This came a day earlier than I was expecting so here we go...
DVD Review: Midnight Movies: From The Margin To The Mainstream (Stuart Samuels, 2005, USA).
I was going to see this at the Watershed last week as a precursor to El Topo. Then I found out that it was pretty much day-and-date with the DVD release. Which one to go for A tenner for the bus fare and cinema ticket or 15 quid to own it? Think I'll buy it thanks!
The midnight movies movement was something born out of a cultural shift in American life in the late 1960's. The hippy movement was dying out and the death's of JFK and Martin Luther King combined with the start of the Vietnam conflict was leading to a large series of riots between the authorities and the liberal sections of society. Midnight movies represented this counter-culture, the films that became synomonous with the feeling of the time amongst the marginalised sections of society. The most famous of these films are the one's featured on this film, El Topo, Night Of The Living Dead, Pink Flamingoes, Reefer Madness, The Harder They Come, The Rocky Horror Picture Show and Eraserhead.
The Midnight Movies phenomena is an odd one to be sure.

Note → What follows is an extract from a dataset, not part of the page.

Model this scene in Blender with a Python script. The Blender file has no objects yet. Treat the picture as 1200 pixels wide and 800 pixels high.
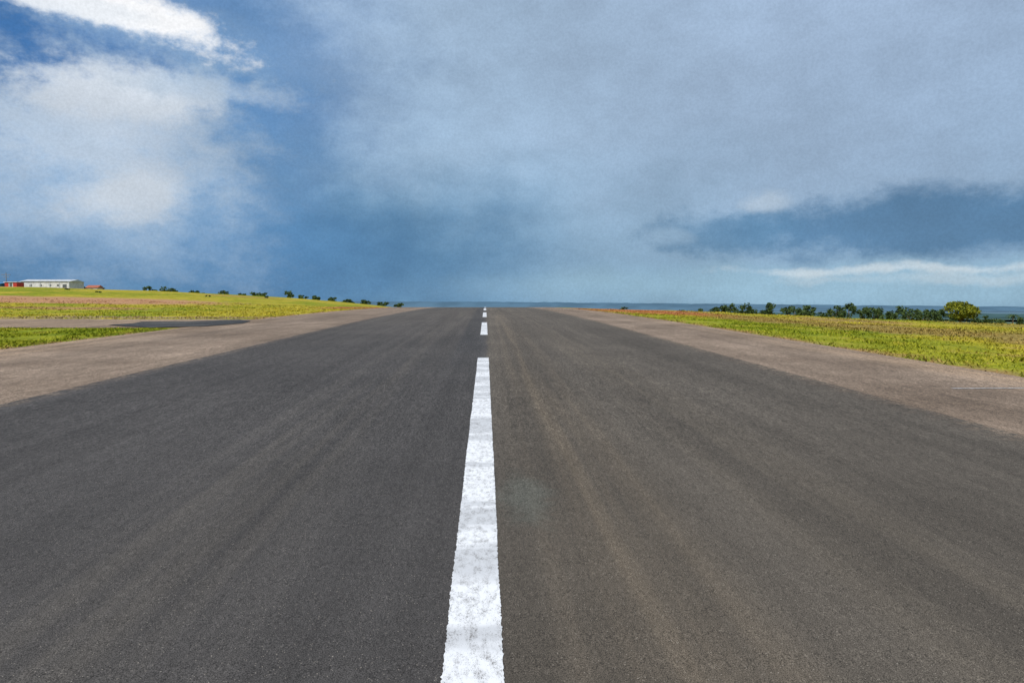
import bpy, math, random
import numpy as np
from mathutils import noise, Vector, Euler

random.seed(4); rng = np.random.default_rng(4)
scene = bpy.context.scene
scene.view_settings.view_transform = 'Standard'
scene.view_settings.look = 'None'
scene.view_settings.exposure = 0

def s2l(r, g, b):
    f = lambda c: (c/12.92 if c <= 0.04045 else ((c+0.055)/1.055)**2.4)
    return (f(r/255), f(g/255), f(b/255), 1.0)

def sstep(a, b, t):
    t = min(1, max(0, (t-a)/(b-a))); return t*t*(3-2*t)

# ------------------------------------------------------------------ terrain
A = 0.000128
def P(y):
    if y < 25: return max(-8.0, 0.025*y)
    if y < 200: return 0.025*y - A*(y-25)**2
    return max(-12.0, 0.025*200 - A*175**2 - 0.0198*(y-200))

def H(x, y):
    z = P(y)
    if x < -20:
        z += 6.4*(1-math.exp((x+20)/52.0))*sstep(48, 185, y)
    if x > 12:
        z -= 0.040*min(x-12, 220)*sstep(8, 80, y)
    ax = abs(x)
    w = sstep(18, 45, ax) if x < 0 else sstep(12, 26, ax)
    if w > 0 and ax < 900 and -300 < y < 900:
        z += w*(0.30*noise.noise(Vector((x*0.06, y*0.06, 1.3))) + 0.14*noise.noise(Vector((x*0.23, y*0.23, 5))))
    return z

ys = [-15000, -6000, -2500, -1200, -700, -450, -320, -200, -120, -70, -40, -20, -10] + \
     [float(v) for v in range(-4, 300, 2)] + \
     [305, 312, 320, 330, 345, 360, 380, 400, 430, 470, 520, 580, 650, 740, 850, 1000, 1300, 1800, 2600, 4000, 6500, 10000, 16000]
base = [12, 14, 16, 18, 20, 22, 24, 26, 28, 31, 34, 37, 40, 44, 48, 52, 57, 62, 68, 75, 82, 90, 100, 112, 126, 142, 160, 180, 205, 232, 260,
        300, 360, 440, 560, 750, 1000, 1500, 2500, 4500, 8000, 16000]
xr = base
xl = [-v for v in reversed(base) if v > 15]
xs = xl + [-15.0] + xr

def grid_mesh(name, xs, ys, dz, mat, keep=None, zf=H):
    verts = [(x, y, zf(x, y)+dz) for y in ys for x in xs]
    n = len(xs); faces = []
    for j in range(len(ys)-1):
        for i in range(n-1):
            faces.append((j*n+i, j*n+i+1, (j+1)*n+i+1, (j+1)*n+i))
    me = bpy.data.meshes.new(name); me.from_pydata(verts, [], faces); me.update()
    for p in me.polygons: p.use_smooth = True
    me.materials.append(mat)
    ob = bpy.data.objects.new(name, me); scene.collection.objects.link(ob)
    return ob

# ------------------------------------------------------------------ node helpers
class NT:
    def __init__(s, nt): s.nt = nt; s.L = nt.links
    def n(s, t, **kw):
        nd = s.nt.nodes.new(t)
        for k, v in kw.items(): setattr(nd, k, v)
        return nd
    def put(s, sock, v):
        if v is None: return
        if isinstance(v, bpy.types.NodeSocket): s.L.new(v, sock)
        else: sock.default_value = v
    def m(s, op, a, b=None, c=None, clamp=False):
        nd = s.n('ShaderNodeMath', operation=op); nd.use_clamp = clamp
        s.put(nd.inputs[0], a); s.put(nd.inputs[1], b); s.put(nd.inputs[2], c)
        return nd.outputs[0]
    def v(s, op, a, b=None, out=0):
        nd = s.n('ShaderNodeVectorMath', operation=op)
        s.put(nd.inputs[0], a); s.put(nd.inputs[1], b)
        return nd.outputs[out]
    def mix(s, f, a, b, mode='MIX'):
        nd = s.n('ShaderNodeMix', data_type='RGBA', blend_type=mode)
        s.put(nd.inputs[0], f); s.put(nd.inputs[6], a); s.put(nd.inputs[7], b)
        return nd.outputs[2]
    def noise(s, vec, scale, detail=3, rough=0.5, col=False):
        nd = s.n('ShaderNodeTexNoise'); s.put(nd.inputs['Vector'], vec)
        nd.inputs['Scale'].default_value = scale; nd.inputs['Detail'].default_value = detail
        nd.inputs['Roughness'].default_value = rough
        return nd.outputs['Color' if col else 'Fac']
    def mr(s, v, a, b, c=0.0, d=1.0, smooth=True):
        nd = s.n('ShaderNodeMapRange'); nd.interpolation_type = 'SMOOTHSTEP' if smooth else 'LINEAR'
        s.put(nd.inputs[0], v)
        for i, q in zip((1, 2, 3, 4), (a, b, c, d)): nd.inputs[i].default_value = q
        return nd.outputs[0]

def new_mat(name, rough=0.9, spec=0.2):
    m = bpy.data.materials.new(name); m.use_nodes = True
    b = m.node_tree.nodes['Principled BSDF']
    b.inputs['Roughness'].default_value = rough
    b.inputs['Specular IOR Level'].default_value = spec
    return m, NT(m.node_tree), b

def scaled(t, vec, sx, sy, sz=1.0):
    return t.v('MULTIPLY', vec, (sx, sy, sz))

def simple(name, col, rough=0.7, var=0.12, sc=1.5, spec=0.3):
    m, t, b = new_mat(name, rough, spec)
    pos = t.n('ShaderNodeNewGeometry').outputs['Position']
    f = t.noise(pos, sc, 3, 0.6)
    c = tuple(v*(1-2.2*var) for v in col[:3])+(1,)
    t.L.new(t.mix(t.mr(f, .35, .65), c, col), b.inputs['Base Color'])
    return m

# ------------------------------------------------------------------ asphalt
def asphalt(name, kind):
    m, t, b = new_mat(name, 0.9, 0.15)
    pos = t.n('ShaderNodeNewGeometry').outputs['Position']
    sep = t.n('ShaderNodeSeparateXYZ'); t.L.new(pos, sep.inputs[0])
    X, Y = sep.outputs[0], sep.outputs[1]
    st1 = t.noise(scaled(t, pos, 0.9, 0.03), 1.0, 3, 0.55)
    st2 = t.noise(scaled(t, pos, 4.0, 0.08), 1.0, 2, 0.55)
    blot = t.noise(pos, 0.35, 4, 0.65)
    sho_c = t.mix(t.mr(blot, 0.3, 0.7), (0.150, 0.110, 0.080, 1), (0.205, 0.154, 0.115, 1))
    if kind == 'runway':
        xw = t.m('ADD', X, t.m('MULTIPLY', t.m('SUBTRACT', blot, 0.5), 0.25))
        side = t.mr(xw, -0.02, 0.12)
        dark = (0.053, 0.049, 0.047, 1); brown = (0.076, 0.065, 0.053, 1)
        col = t.mix(side, dark, brown)
        dust = t.mr(t.m('ABSOLUTE', t.m('SUBTRACT', X, 0.95)), 0.9, 0.0)
        dust = t.m('MULTIPLY', dust, t.mr(st2, 0.3, 0.7, 0.05, 0.55))
        col = t.mix(dust, col, (0.125, 0.097, 0.067, 1))
        dust = t.mr(t.m('ABSOLUTE', t.m('SUBTRACT', X, 2.6)), 0.9, 0.0)
        col = t.mix(t.m('MULTIPLY', dust, t.mr(st2, 0.35, 0.7, 0.0, 0.3)), col, (0.115, 0.094, 0.069, 1))
        dustl = t.mr(t.m('ABSOLUTE', t.m('ADD', X, 2.0)), 1.2, 0.0)
        col = t.mix(t.m('MULTIPLY', dustl, t.mr(st2, 0.35, 0.7, 0.0, 0.35)), col, (0.088, 0.077, 0.064, 1))
        col = t.mix(t.mr(t.m('ADD', Y, t.m('MULTIPLY', blot, 14)), 14, 60, 0, 0.4), col, (0.115, 0.097, 0.079, 1))
        dk = t.m('MULTIPLY', t.mr(t.m('ABSOLUTE', t.m('ADD', X, 0.45)), 0.55, 0.3), t.mr(Y, 10, 24))
        col = t.mix(t.m('MULTIPLY', dk, 0.5), col, (0.036, 0.036, 0.038, 1))
        l = t.v('LENGTH', t.v('MULTIPLY', t.v('SUBTRACT', pos, (0.33, 5.55, 0)), (1/0.24, 1/0.75, 0)), out=1)
        l = t.m('ADD', l, t.m('MULTIPLY', t.m('SUBTRACT', t.noise(pos, 4, 3, 0.6), 0.5), 1.4))
        col = t.mix(t.mr(l, 1.3, 0.3, 0, 0.45), col, (0.10, 0.11, 0.095, 1))
        eg = t.m('MAXIMUM', t.mr(X, 5.7, 6.4), t.mr(X, -6.7, -7.3))
        eg = t.m('MULTIPLY', eg, t.mr(t.noise(pos, 5, 4, 0.75), 0.42, 0.6))
        col = t.mix(t.m('MULTIPLY', eg, 0.8), col, sho_c)
    else:
        col = sho_c
        out_ = t.m('MAXIMUM', t.mr(X, 8.4, 10.6), t.mr(X, -11.0, -13.9))
        col = t.mix(t.m('MULTIPLY', out_, t.mr(st2, 0.35, 0.65, 0.15, 0.75)), col, (0.26, 0.18, 0.115, 1))
    if kind == 'patch':
        col = t.mix(t.mr(blot, 0.3, 0.7), (0.035, 0.036, 0.038, 1), (0.06, 0.057, 0.053, 1))
    k1 = t.mr(st1, 0.3, 0.7, 0.87, 1.13); k2 = t.mr(st2, 0.3, 0.7, 0.91, 1.09)
    k3 = t.mr(blot, 0.3, 0.7, 0.9, 1.1)
    g1 = t.mr(t.noise(pos, 170, 2, 0.85), 0.3, 0.7, -0.1, 2.25, False)
    farf = t.mr(Y, 3, 12)
    g2n = t.m('SUBTRACT', t.noise(scaled(t, pos, 1, 0.35), 50, 2, 0.85), 0.5)
    g3n = t.m('SUBTRACT', t.noise(scaled(t, pos, 1, 0.18), 20, 3, 0.85), 0.5)
    g2 = t.m('ADD', 1.0, t.m('MULTIPLY', g2n, t.m('ADD', 1.0, t.m('MULTIPLY', farf, 2.6))))
    g3 = t.m('ADD', 1.0, t.m('MULTIPLY', g3n, t.m('ADD', 0.15, t.m('MULTIPLY', farf, 2.0))))
    k = t.m('MULTIPLY', t.m('MULTIPLY', k3, t.m('MULTIPLY', k1, k2)), t.m('MULTIPLY', g1, t.m('MULTIPLY', g2, g3)))
    k = t.m('MAXIMUM', k, 0.12)
    kc = t.n('ShaderNodeCombineXYZ')
    for i in range(3): t.L.new(k, kc.inputs[i])
    col = t.mix(1.0, col, kc.outputs[0], 'MULTIPLY')
    vo = t.n('ShaderNodeTexVoronoi'); t.L.new(pos, vo.inputs['Vector']); vo.inputs['Scale'].default_value = 75
    stone = t.m('MULTIPLY', t.m('LESS_THAN', vo.outputs['Distance'], 0.2),
                t.m('GREATER_THAN', t.noise(pos, 47, 1), 0.60))
    col = t.mix(t.m('MULTIPLY', stone, 0.7), col, (0.36, 0.32, 0.27, 1))
    t.L.new(col, b.inputs['Base Color'])
    return m

m_run = asphalt('runway_asphalt', 'runway')
m_sho = asphalt('shoulder_asphalt', 'shoulder')
m_patch = asphalt('patch_asphalt', 'patch')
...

No matter how much they try within the documentary, the films examined have very little links between them. Many have common threads, that the films seem to be best enjoyed when under the influence of some sort of substance. I can confess that The Rocky Horror Picture Show is much better when enjoyed under the haziness of weed. However, this thread and the one they try to establish most when it comes to the prople who viewed these films cannot be used for, at the very least, Night Of The Living Dead or Eraserhead. Eraserhead in particular is something that I feel you have to have a clear mind just to tolerate, I cannot imagine how terrifying it could be if you were not fully mentally awake. Eraserhead is the one that signals the end of the movement and is the most strikingly different; the audiences were smaller and it was not a particpatory event and through this, its addition is somewhat puzzling. I would go so far to say that its inclusion is simply to give the documentary more credibility and with the prescence of David Lynch in the piece, I am sure it gained more viewers for this alone.
It may sound like I did not enjoy this documentary based on what I have said. That is not the case. The odd inclusion of Eraserhead aside, the content is both interesting and illuminating and strikes a very comfortable balance between information on the films themselves and their effects on the people showing them. These films provided what many felt was a refuge, a place where they could come together and experience something that cannot be possible in life. The interviewees they got for this is also impressive. The directors of all the films featured, Reefer Madness aside, are all present and correct as are the operators of the two foremost Midnight Movie cinemas, the Elgin and the Orson Welles. I say foremost, but I don't really know. And here we come to my second problem with the documentary. I cannot truly say I know that the films featured and the people interviewed are those that were truly the forerunners and the filmmakers who made this whole thing happen. Could it not be that they were just the people they could get? The film does not provide a lot of basis on which to belive that the films were such crossover hits as we are led to believe at the start of the piece. The sub-title "From The Margin To The Mainstream" is painfully misleading. El Topo, The Harder They Come (which I had not even heard of before watching this) and Eraserhead cannot ever be considered something the mainstream will recieve. That is the true flaw with the piece, it never gets to the heart of what the film is obstensibly about.
It's a short review, but I think I can't review too much when as a documentary, its job is to tell you things. I shouldn't tell them. What I will say is that it is well worth a watch but its not as illuminating as you may expect.
Video & Audio: It's a documentary so standard stuff. Good quality video with the interviews, varying quality with the clips.
Extras: You get 2 Midnight Movies in the package, Night Of The Living Dead and Reefer Madness. Both are here purely because they have no copyright, are public domain and if I wanted, I could show both on this website with no comeback. NOTLD is a classic movie and is as chilling and creepy tody as then, Reefer Madness I have not seen, but apparently its very funny.
Have not watched the other features, may do in the future.
Well worth watching if on TV, I will watch it again but I am a full blown geek.
Was my first day off in a while today, and quite crappy outside so I have been catching up on some movies. As well as this, I managed to watch John Carpenter's Assault On Precinct 13 for the first time and thoroughly enjoyed it. The child killing was shocking in its coldness and seemed to be an oddly explotative moment but that aside, a lean, mean, little number. I also watched Robert Wise's The Haunting, which really was as creepy as its reputation made out. Old-school frights and some crazy overacting and well worth a watch. Also watched the last third of The Pervert's Guide To Cinema, a very academic but visually arresting look at how our desires and fears are manifested on screen, something which I found engaging and a look at how Film Studies can be represented visually.
I'll be back probably tomorrow with a look at the apparently insane French black comedy Satan starring Vincent Cassell, star of such great works as La Haine, Le Appartment, and Doberman... and stinkers such as The Matrix Reloaded/Revolutions and Ocean's 12. Notice the difference between the great ones and the stinkers?